Average annual loss is the expected loss per year averaged across a model's full simulated event set, including loss-free years. It feeds the pure-risk technical premium. Recalibration changes AAL when a vendor updates frequency, severity or exposure assumptions for a peril. The practitioner task is to work out whether a higher AAL reflects genuine frequency and exposure growth or whether one record year is bleeding into the long-run mean, which would be over-fitting.
Should Indian property underwriters apply the global secondary-peril signal directly?
No, not directly. The perils that recalibrated global models, mainly North American convective storm and Californian wildfire, are not the perils that drive an Indian commercial property book. India's frequency drivers are monsoon flood, urban drainage failure in cities like Mumbai and Chennai, hail and pre-monsoon convective storm, and coastal surge. Apply the secondary-peril lesson selectively, re-weighting toward the Indian perils that matter and using India loss experience rather than a borrowed global event set.
How does cat recalibration show up in a fire and special perils policy?
It shows up mainly in the storm, tempest, flood and inundation (STFI) add-on perils within the Standard Fire and Special Perils cover. After de-tariffing, insurers price these on their own cat view anchored to IIB burning-cost guidance. A desk that re-weights toward flood and convective storm will move the STFI component more visibly than the base fire rate, especially for flood-exposed warehousing, logistics and peri-urban manufacturing locations.
How can a broker challenge a loading justified by model recalibration?
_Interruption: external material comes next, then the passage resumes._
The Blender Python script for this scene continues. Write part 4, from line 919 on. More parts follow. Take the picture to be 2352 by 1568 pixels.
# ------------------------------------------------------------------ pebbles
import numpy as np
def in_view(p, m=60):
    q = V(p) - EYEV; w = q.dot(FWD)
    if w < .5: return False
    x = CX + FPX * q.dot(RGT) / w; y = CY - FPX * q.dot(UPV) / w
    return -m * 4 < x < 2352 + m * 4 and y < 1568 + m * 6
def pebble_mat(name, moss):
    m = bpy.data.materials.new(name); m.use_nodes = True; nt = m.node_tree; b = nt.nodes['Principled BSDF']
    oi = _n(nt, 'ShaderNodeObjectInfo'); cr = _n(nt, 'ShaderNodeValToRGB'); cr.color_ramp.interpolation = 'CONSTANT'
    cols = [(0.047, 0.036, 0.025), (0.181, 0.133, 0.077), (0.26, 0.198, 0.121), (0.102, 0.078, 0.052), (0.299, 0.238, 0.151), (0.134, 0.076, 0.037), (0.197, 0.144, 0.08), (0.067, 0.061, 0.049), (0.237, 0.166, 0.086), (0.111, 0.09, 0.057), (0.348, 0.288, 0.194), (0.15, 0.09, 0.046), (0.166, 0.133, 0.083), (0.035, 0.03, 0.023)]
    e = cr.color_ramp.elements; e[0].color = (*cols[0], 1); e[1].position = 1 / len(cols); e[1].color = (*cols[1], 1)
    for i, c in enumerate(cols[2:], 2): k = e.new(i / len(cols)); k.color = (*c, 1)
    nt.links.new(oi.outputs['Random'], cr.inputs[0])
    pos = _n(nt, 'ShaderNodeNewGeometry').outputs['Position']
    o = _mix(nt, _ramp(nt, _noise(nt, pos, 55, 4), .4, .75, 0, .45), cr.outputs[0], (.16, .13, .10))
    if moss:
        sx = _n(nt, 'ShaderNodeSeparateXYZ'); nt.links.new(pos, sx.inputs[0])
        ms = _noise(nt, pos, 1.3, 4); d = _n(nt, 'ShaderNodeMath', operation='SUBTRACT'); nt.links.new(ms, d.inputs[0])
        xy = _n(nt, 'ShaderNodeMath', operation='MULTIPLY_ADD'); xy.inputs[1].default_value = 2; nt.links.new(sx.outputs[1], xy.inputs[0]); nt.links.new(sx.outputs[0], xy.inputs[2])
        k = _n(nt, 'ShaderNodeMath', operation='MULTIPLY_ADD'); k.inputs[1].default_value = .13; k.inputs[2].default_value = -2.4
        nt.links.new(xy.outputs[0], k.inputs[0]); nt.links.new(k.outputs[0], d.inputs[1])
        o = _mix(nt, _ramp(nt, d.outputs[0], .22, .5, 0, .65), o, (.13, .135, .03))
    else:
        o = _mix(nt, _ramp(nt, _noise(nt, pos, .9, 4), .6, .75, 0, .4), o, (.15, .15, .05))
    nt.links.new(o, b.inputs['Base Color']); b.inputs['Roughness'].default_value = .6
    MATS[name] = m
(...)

Demand the location-level driver. A recalibrated model claims location resolution, so the loading should be location-defensible: elevation, distance to watercourse, inundation history and stock floor-level are all checkable. Ask the insurer to split any AAL increase into exposure growth, genuine frequency change and conservatism, and accept only the parts India experience supports. Where the client has plinth protection, raised racking or relocated plant, the risk-improvement file should pull the rate down.